In-situ coupling SnS with nitrogen-doped porous carbon for boosting Li-storage in lithium-ion battery and capacitor

Abstract Tin sulfide (SnS) becomes a competitive alternative anode material for lithium ion batteries (LIBs) due to its cost-effects and high theoretical capacity. Herein, a simple freeze-drying and annealing synthetic strategy was exploited to in-situ couple SnS with nitrogen-doped porous carbon nanosheets to fabricate SnS@NPC nanocomposites. In this nanostructure, SnS nanoparticles were well embedded into citric acid-derived nitrogen-doped carbon hierarchical frameworks with enlarged surface areas and abundant porosity. Besides, the reversible Li-ion storage property of this novel nanostructured anode in LIBs was also investigated and compared with the bare SnS counterpart.

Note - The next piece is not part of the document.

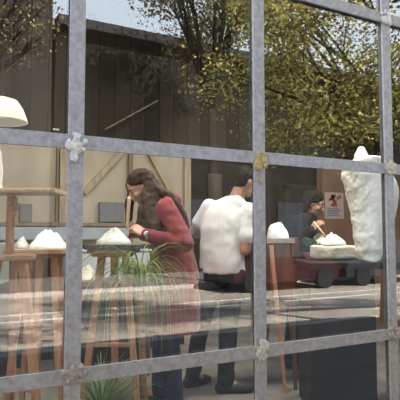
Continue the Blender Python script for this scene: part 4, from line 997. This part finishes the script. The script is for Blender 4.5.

It was indicated that the SnS@NPC hybrid electrode exhibited a tremendously boosted electrochemical performance. After cycling 200 times at 100 mA g−1 and 300 times at 1000 mA g−1, a high specific capacity of 851.5 mA h g−1 and 607.6 mA h g−1 was remained respectively. Furthermore, with SnS@NPC as anode and the activated carbon (AC) as cathode, a new-type of lithium ion capacitor (LIC) was also fabricated, which exhibited a specific capacitance of 70.1 F g−1 at 0.1 A g−1 and a maximum energy density of 155.5 Wh kg−1 at 213.6 W kg−1. The well-engineered nanostructures as well as the aroused synergistic effect between SnS and nitrogen-doped carbon materials are considered to be responsible for the enhanced electrochemical property.